Taro by Ithell Colquhoun

Debra

Looks like somebody beat Margarete Petersen into making 78 cards with blurs of color and calling it tarot.

The majors, aces, and some few others in the Margarete Peterson are recognizable representations of tarot imagery, though.

I don't see anything recognizable in the Colquhoun cards.
 

gregory

Nor do I. It is the first deck I have had (not counting silly ones like Power Animals and that Taiwanese LoTR) where I cannot see tarot in it at all. I look forward to people showing me I am wrong - because the art is lovely.
 

Patrick Booker

Phosphene Prototypes

Phosphenes are 'subjectively perceived light patterns arising after non-specific stimulation affecting the optical processing areas of the brain' (Charles Muses, 'Destiny and Control in Human Systems'). They are basic images that are claimed to appear in ancient art.

Here is a useful link:
http://en.wikipedia.org/wiki/Phosphene

I see a zig-zag flashing pattern that is clearly one of them when I have the occasional aura migraine. I also see patterns that remind me of this deck when I close my eyes after looking at a light source.

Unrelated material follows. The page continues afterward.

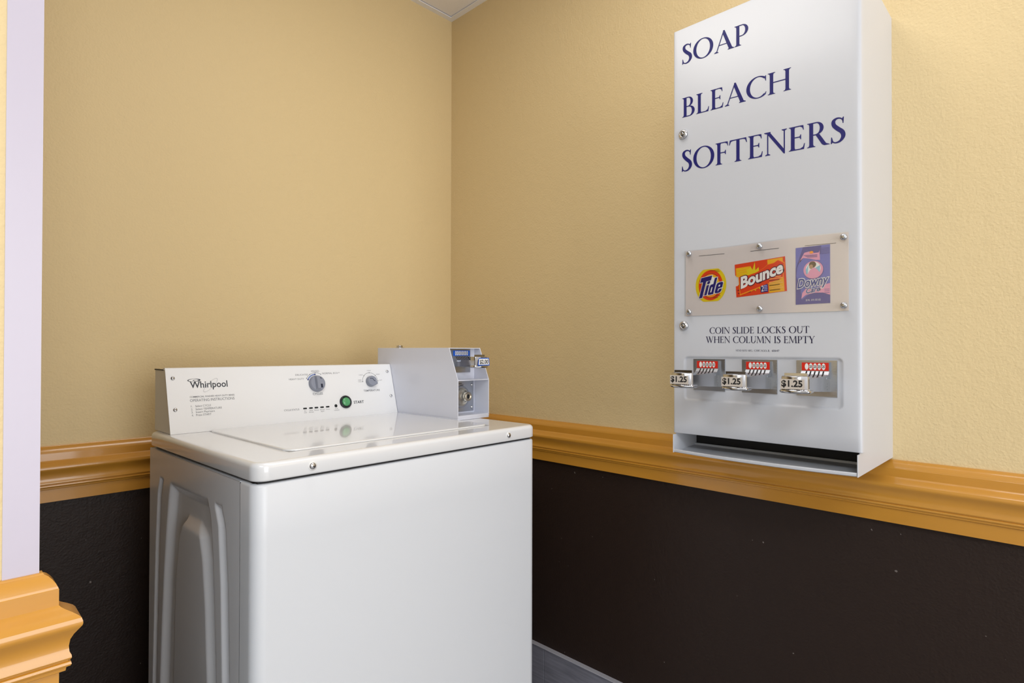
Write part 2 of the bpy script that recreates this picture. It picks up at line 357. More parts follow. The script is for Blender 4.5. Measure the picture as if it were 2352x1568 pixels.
# chair rail: measured profile (projection, height), swept with mitres
PROF = [(0, .8800), (.0038, .8798), (.0043, .8790), (.0047, .8780), (.0075, .8764), (.0106, .8730), (.0132, .8688), (.0147, .8652), (.0150, .8640), (.0154, .8636), (.0154, .8610), (.0154, .8472), (.0170, .8452), (.0198, .8432), (.0245, .8405), (.0295, .8372),
        (.0316, .8348), (.0325, .8318), (.0327, .8294), (.0322, .8272), (.0300, .8240), (.0262, .8185), (.0236, .8131), (.0226, .8065), (.0231, .8005), (.0246, .7975), (.0249, .7950),
        (.0240, .7932), (.0222, .7926), (.0222, .7916), (.0243, .7908), (.0248, .7885), (.0240, .7868), (.0209, .7850), (.0205, .7818), (.0190, .7808), (.0159, .7800), (.0157, .7512), (0, .7512)]
def rail(name, A, B, nrm, mA, mB, label, prof=PROF):
    A, B, n = Vector(A), Vector(B), Vector(nrm); d = (B - A).normalized(); mb = MB()
    L = []
    for P_, s_, mk in ((A, -1, mA), (B, 1, mB)):
        L.append([Vector((*(P_ + n * p + d * (s_ * mk * p)), z)) for p, z in prof])
    mb.loft(L, smooth=True)
    o = struct(name, mb, M['rail'], label)
    for p in o.data.polygons: p.use_smooth = len(p.vertices) == 4
    o.data.set_sharp_from_angle(angle=R(24))
    return o
rail('trim_4', (XL, YC), (XC, YC), (0, -1), 0, 1, 'ochre moulded chair rail on the near wall end, foreground left')
rail('trim_5', (XC, YC), (XC, YC + .005), (1, 0), 1, 0, 'short ochre chair rail return around the near wall end')
rail('trim_6', (XL, 0), (0, 0), (0, -1), 0, -1, 'ochre moulded chair rail on the back wall behind the washer')
rail('trim_7', (0, 0), (0, YB), (-1, 0), -1, 0, 'ochre moulded chair rail on the right wall below the dispenser')
# white corner guard on the wing wall end
struct('trim_8', MB().box(-1.3602, XC, YC - .0016, YC, .8798, ZC).box(XC, XC + .0012, YC - .0016, YC + .027, .8798, ZC), M['guard'], 'smooth white corner strip down the near wall end')
# frame made up to surround the unseen fill light behind the camera
wf = MB()
for x0, x1, z0, z1 in ((-2.06, -2.0, .14, 2.16), (-.40, -.34, .14, 2.16), (-2.0, -.40, .14, .20), (-2.0, -.40, 2.10, 2.16)): wf.box(x0, x1, YB, YB + .05, z0, z1)
struct('fill_frame_1', wf, M['tbar'], 'white frame added around the unseen fill light behind the camera')
# plank baseboards
def base(name, axis, fixed, stops, sgn, label):
    par = None
    e = MB()
    lo, hi = min(stops[0], stops[-1]), max(stops[0], stops[-1])
    if axis == 'y': e.box(fixed, fixed + sgn * .004, lo, hi, 0, .1475)
    else: e.box(lo, hi, fixed, fixed + sgn * .004, 0, .1475)
    par = struct(name, e, M['woodcap'], label)
    for a, b in zip(stops, stops[1:]):
        lo, hi = min(a, b) + .0008, max(a, b) - .0008
        t = MB(); c = MB(); t0 = .0036
        if axis == 'y': t.box(fixed + sgn * t0, fixed + sgn * .0135, lo, hi, .001, .1445)
        else: t.box(lo, hi, fixed + sgn * t0, fixed + sgn * .0135, .001, .1445)
        t.build('plank', M['wood'], par, bevel=.0012)
    return par
bb = base('baseboard_right', 'y', 0, [-.0, -.4914, -1.40, -2.31, -3.22, -4.13], -1, 'grey wood-look plank baseboard on the right wall')
MB().box(-.0165, -.003, -4.13, -.001, .1445, .1478).build('edge_cap', M['woodcap'], bb, bevel=.001)
base('baseboard_back', 'x', 0, [XL, -2.9, -2.0, -1.1, -.02], -1, 'grey plank baseboard behind the washer')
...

No idea if this is any help to anyone who has the deck, but I thought it was interesting.

Patrick
 

gregory

It may be of help to me, as I get migraines and shall now look at it with GREAT CAUTION... :(
 

Patrick Booker

It hadn't occurred to me that they might induce migraines. Maybe if they were flashed, trying different frequencies? I believe the Golden Dawn used 'flash cards' of various colour combinations. No doubt Ithell Colquhoun would know all about this, given her background. Still not going to spend £100 though.

Patrick
 

Debra

Uh huh. Following wiki, found something more directly relevant I think--it's short. Get thyself down to the speculation on divination. http://en.wikipedia.org/wiki/Form_constants

I'm afraid this explains why I once dreamt what I later recognized as a gigantic merkaba or kabalah tree that I found astoundingly profound and never forgot :(
 

Patrick Booker

The image I see during aura migraines is a set of flashing, zig-zag lines, and is one of the classic phosphene images. When I first had powerful archetypal dreams in my teens, I used to see a mandala pattern on waking, consisting of concentric circles, with lots of secondary circles placed along their circumferences. I think that these were capable of expanding out individually. I still occasionally see hypnopompic images on waking, usually natural rather than abstract. I would guess that there is a spectrum between abstract and natural images perceived in this way, and that we sometimes tap into different parts of it.

Patrick
 

Patrick Booker

I am not a good meditator, but there is an exercise given by Adam McLean in the Hermetic Journal, in which one enters what he calls an Inner Egg (a confined and transparent inner space), and allows various forms to transform between the abstract and the concrete. I think that he suggests a triangle, which becomes a wooden structure, but this is supposed to happen naturally and without willing things too much. It occurs to me that there might be scope here for working with these Tarot images. Just a thought.

Patrick
 

Alta

With the colours, as I understand it, she was drawing on a series of correspondences and showing how they relate and interact. For a given card she would take a colour representing the suit (elemental correspondence), a planetary influence, for the court level (if it was one), the position on the Tree of Life including the 'level' or 'world' and then they are shown as 'nesting', 'penetrating', 'lightly influencing' and so on by means of the amount, whether one colour is inside the other, or just a dot.

Tarot cards really are just ink and paper. We can draw from them because of correspondences (inferences, drawing from the collective unconscious, whatever). She made this wholly abstract but it is still genuine tarot. She drew on one aspect of the correspondences, colour, and used that to represent many levels of correspondence.

No doubt I am explaining this badly, but if you do anything more than recite meanings that you have memorized, then you use correspondences when you read.